Seinabo Sey: 2015
Seinabo Sey’s debut album is still a work in progress, but the 24-year-old Stockholm-based singer with the mighty, supple voice has already won the Swedish equivalent of the Grammy for “Best New Artist,” performed at the 2014 Nobel Peace Prize concert, and her visage is even on a postage stamp in her home country. Although Sey’s video presence, on singles like the commanding, gospel-stoked anthem “Hard Time,” is regal and unruffled, in person Sey is warm, funny, relaxed, and chatty.
Sey (pronounced “sea”) has released two EPs thus far named after her parents: For Madeline, available in the States this year, and For Maudo, recently released in Scandinavia and a small tribute to her late father, the Gambian musician Maudo Sey.
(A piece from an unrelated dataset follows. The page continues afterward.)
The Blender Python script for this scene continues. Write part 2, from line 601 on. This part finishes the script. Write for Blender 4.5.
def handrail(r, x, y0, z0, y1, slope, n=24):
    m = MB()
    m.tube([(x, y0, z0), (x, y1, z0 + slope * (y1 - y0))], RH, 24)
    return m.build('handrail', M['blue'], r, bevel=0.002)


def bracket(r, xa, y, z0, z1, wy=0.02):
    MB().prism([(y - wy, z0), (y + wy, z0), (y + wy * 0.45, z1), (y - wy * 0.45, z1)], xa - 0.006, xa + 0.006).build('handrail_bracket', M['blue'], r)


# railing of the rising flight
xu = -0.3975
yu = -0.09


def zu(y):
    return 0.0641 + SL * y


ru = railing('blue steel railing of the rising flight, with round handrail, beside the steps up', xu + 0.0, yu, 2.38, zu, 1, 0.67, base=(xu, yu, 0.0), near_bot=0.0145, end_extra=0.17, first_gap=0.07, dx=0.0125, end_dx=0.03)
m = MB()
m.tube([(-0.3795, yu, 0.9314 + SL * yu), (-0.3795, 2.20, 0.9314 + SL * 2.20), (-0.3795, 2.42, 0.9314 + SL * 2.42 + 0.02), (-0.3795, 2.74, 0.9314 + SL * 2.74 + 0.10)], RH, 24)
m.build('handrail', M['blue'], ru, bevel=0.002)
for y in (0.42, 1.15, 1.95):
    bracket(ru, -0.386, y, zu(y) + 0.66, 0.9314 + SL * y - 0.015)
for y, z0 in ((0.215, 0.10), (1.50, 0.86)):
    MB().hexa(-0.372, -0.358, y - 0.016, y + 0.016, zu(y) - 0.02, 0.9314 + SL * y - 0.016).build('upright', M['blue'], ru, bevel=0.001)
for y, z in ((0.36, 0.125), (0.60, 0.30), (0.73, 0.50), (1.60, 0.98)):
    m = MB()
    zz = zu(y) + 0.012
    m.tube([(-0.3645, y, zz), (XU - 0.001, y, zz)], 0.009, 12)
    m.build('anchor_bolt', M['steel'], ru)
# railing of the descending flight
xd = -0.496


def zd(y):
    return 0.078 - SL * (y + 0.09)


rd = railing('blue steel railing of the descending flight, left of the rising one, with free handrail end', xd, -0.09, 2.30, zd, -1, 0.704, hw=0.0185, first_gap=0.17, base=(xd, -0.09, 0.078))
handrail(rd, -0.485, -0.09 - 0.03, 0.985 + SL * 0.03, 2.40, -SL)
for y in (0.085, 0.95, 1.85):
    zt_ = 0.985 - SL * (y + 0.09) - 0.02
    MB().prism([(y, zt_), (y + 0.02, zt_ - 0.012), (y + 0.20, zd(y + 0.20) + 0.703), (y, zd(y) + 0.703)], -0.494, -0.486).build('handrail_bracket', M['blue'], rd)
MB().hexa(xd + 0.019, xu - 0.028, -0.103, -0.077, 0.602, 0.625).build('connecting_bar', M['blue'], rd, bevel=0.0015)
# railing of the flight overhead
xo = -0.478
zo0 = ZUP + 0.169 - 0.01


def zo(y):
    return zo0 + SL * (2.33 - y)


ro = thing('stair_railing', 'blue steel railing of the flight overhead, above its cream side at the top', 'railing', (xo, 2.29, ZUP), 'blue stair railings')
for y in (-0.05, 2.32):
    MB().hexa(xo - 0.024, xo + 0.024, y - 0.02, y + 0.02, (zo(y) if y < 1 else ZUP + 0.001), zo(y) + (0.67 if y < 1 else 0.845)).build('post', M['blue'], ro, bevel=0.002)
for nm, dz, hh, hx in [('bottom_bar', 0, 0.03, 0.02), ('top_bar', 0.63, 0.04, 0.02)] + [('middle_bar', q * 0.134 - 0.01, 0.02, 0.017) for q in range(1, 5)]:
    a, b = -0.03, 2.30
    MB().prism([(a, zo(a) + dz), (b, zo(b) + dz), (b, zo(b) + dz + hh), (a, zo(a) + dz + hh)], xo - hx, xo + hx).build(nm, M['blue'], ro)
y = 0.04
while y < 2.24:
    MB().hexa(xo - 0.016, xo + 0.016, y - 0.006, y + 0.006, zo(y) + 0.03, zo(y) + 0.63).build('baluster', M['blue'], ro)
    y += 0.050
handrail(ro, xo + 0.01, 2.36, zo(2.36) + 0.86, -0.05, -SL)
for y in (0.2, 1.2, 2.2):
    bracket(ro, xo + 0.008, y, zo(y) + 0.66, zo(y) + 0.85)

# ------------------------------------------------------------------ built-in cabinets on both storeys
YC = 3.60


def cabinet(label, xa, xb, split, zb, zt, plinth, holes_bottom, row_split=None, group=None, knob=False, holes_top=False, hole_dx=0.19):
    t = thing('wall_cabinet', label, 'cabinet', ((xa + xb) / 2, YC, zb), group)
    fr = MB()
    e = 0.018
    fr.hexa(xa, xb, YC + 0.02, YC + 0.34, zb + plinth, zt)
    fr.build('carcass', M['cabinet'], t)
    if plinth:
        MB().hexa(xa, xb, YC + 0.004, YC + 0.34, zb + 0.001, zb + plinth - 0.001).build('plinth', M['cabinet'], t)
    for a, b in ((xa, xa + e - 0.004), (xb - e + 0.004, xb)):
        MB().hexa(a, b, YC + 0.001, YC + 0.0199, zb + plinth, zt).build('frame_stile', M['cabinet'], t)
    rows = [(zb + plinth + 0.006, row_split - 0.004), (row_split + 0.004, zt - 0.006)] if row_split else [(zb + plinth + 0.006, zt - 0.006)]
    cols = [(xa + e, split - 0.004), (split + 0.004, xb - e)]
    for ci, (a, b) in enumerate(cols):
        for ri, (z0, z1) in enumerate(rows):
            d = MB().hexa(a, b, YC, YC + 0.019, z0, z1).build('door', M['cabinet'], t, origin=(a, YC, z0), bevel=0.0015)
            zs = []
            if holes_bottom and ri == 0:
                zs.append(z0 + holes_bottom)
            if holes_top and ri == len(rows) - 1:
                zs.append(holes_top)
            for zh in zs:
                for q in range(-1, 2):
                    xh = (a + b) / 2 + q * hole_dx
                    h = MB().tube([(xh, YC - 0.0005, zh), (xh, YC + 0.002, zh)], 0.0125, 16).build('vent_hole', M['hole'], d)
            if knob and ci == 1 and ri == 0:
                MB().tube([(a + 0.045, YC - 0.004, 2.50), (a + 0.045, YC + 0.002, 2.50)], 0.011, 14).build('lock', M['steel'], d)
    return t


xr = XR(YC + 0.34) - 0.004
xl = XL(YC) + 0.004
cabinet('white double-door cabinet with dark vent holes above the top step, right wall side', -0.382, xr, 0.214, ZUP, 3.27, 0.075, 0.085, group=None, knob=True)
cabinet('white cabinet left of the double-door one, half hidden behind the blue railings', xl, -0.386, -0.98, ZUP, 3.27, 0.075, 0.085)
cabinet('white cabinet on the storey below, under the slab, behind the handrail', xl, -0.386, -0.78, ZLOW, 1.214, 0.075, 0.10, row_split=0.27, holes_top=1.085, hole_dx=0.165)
She recently performed for WFUV at SXSW, but this spring, Sey, joined by bandmate Theodore Arvidsson Kylin, also paid a visit to Studio A to play two songs from For Madeline: “Younger” and the aforementioned “Hard Time." The young singer also talked about her ongoing collaboration with producer Magnus Lidehäll (Katy Perry, Kelis), the influence of her parents on her musical path and the cultural climate of Sweden as opposed to her beloved western Africa.
[Recorded: 4/28/15; Audio and video from this session is no longer available.]